Reputation: 1
for example - given the table players
id name date deposit
1 tom 1.1.2014 30
2 roy 2.1.2014 40
3 tom 2.1.2014 80
4 liat 4.1.2014 105
5 tom 6.1.2014 30
retrieve players names
,date
and the sum of deposit of the players who passed the 100 deposit. (the date
should be the day
that the player passed 100
)
in the example the result should be:
tom 2.1.2014 110
liat 4.1.2014 105
thanks roy
Upvotes: 0
Views: 66
Reputation: 313
Try this:
select p1.name,sum(p1.deposit) as deposit , (select p2.date from players p2 where p2.id = p1.id)
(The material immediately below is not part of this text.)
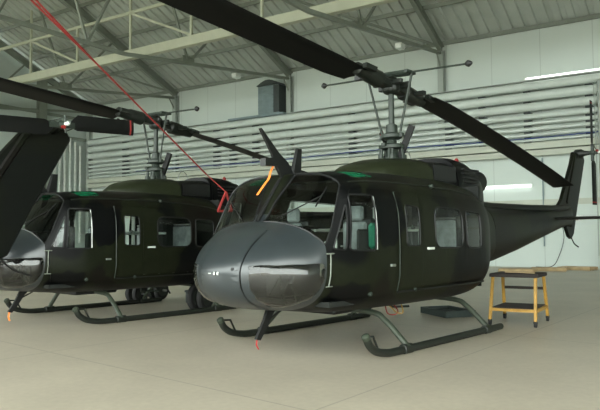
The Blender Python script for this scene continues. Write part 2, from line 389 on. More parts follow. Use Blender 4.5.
# pale blue down pipes, cables
for s, z0, lab in ((-2.85, 1.0, 'thin blue grey down pipe on the wall left of the tail fin'),):
    o = hang('down_pipe', tube([(s, .08, z0), (s, .08, 5.2)], .035, 8), 'ventgrey'); tag(o, lab, 'pipe')
o = hang('hanging_cable', tube(smoothpath([(-2.1, .1, 2.3), (-1.95, .15, 1.4), (-2.2, .2, .5), (-2.5, .3, .06), (-3.2, .3, .03)]), .018, 6), 'bracket'); tag(o, 'thin dark cable hanging on the wall behind the tail boom', 'cable')
o = thing('socket_box', 'small white socket box with red sockets on the wall under the tail fin', 'socket box', H(-1.45, 0, 2.3), None, ang)
mesh('housing', box(-.45, .3, -.15, 0, -.12, .14), 'white', o, bevel=.01)
for x in (-.3, 0): mesh('socket', box(x, x+.14, -.19, -.15, -.09, .01), 'red', o)
# post at right edge
o = thing('grey_post', 'tall grey post with cables standing before the wall behind the tail rotor', 'post', H(-.1, 1.0, 0), None, ang)
mesh('shaft', tube([(0, 0, 0), (0, 0, 8.4)], .12, 10), 'columnpaint', o, True)
mesh('cable', tube([(-.22, -.1, .6), (-.2, -.1, 5), (-.24, -.1, 8.3)], .025, 6), 'columnpaint', o)
mesh('cable', tube([(.2, -.1, .6), (.25, -.1, 5), (.2, -.1, 8.3)], .03, 6), 'columnpaint', o)
mesh('base_plate', box(-.2, .2, -.2, .2, 0, .03), 'columnpaint', o)
# vertical pipes on the end wall
for i, wv in enumerate((.9, 1.35, 1.8, 2.25, 2.7, 3.1)):
    z1 = 8.4+.25*i
    o = mesh('end_wall_pipe', tube([(0, 0, 1.2), (0, 0, z1)], .09, 8), 'white', None, True); o.location = H(S0+.25, wv, 0)
    tag(o, ['first', 'second', 'third', 'fourth', 'fifth', 'last'][i] + ' of the white vertical pipes on the end wall, counted from the corner', 'pipe', 'vertical pipes on the end wall')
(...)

from players p1 where p1.deposit >= 100
group by p1.id,p1.name
Upvotes: 0
Reputation: 13682
Use this technique to calculate cumulative sum in SQL
SELECT p.name, p.date,p.cumsum as total_deposit FROM
(
select t1.name, t1.date, SUM(t2.deposit) as cumsum
from players t1
inner join players t2 on t1.date >= t2.date and and t1.name = t2.nam
group by t1.name, t1.date
) p
WHERE p.cumsum>100
GROUP BY p.name
HAVING p.date=MIN(p.date)
Upvotes: 0
Reputation: 1269623
If you are using a database that support cumulative sum, you can start with:
select p.*,
sum(p.deposit) over (partition by p.name order by p.date) as cumedeposit,
sum(p.deposit) over (partition by p.name) as totdeposit
from players p;
The following gets the information about when a player crosses the 100 deposit mark:
select p.name, p.date, p.totdeposit
from (select p.*,
sum(p.deposit) over (partition by p.name order by p.date) as cumedeposit,
sum(p.deposit) over (partition by p.name) as totdeposit
from players p
) p
where cumedeposit >= 100 and cumdeposit - deposit < 100;
If your database does not support cumulative sums and/or window functions, you can do pretty much the same thing with correlated subqueries.
Upvotes: 1
Reputation:
You didn't specify your DBMS, but this is ANSI (standard) SQL:
with summed as (
select name,
date,
sum(deposit) over (partition by name order by date) as deposit
from players
)
select s1.*
from summed s1
where s1.total_deposit > 100
and s1.date = (select min(date)
from summed s2
where s2.name = s1.name
and s2.total_deposit > 100)
order by name;
It seems that (at least with Postgres) this is more efficient (but with such a tiny data set this is really hard to tell):
with summed as (
select name,
date,
sum(deposit) over (partition by name order by date) as deposit
from players
), numbered as (
select s1.*,
row_number() over (partition by name order by date) as rn
from summed s1
where s1.deposit >= 100
)
select name, date, deposit
from numbered
where rn = 1
order by name;
SQLFiddle example: http://sqlfiddle.com/#!15/d4590/13
But Uri's solution is probably still more efficient with proper indexing.
Btw: date
is a horrible name for a column. For one because it is a reserved word, but more importantly it doesn't document what the column contains. A "played date"? A "due date"? A "deposit date"? A "valid until" date?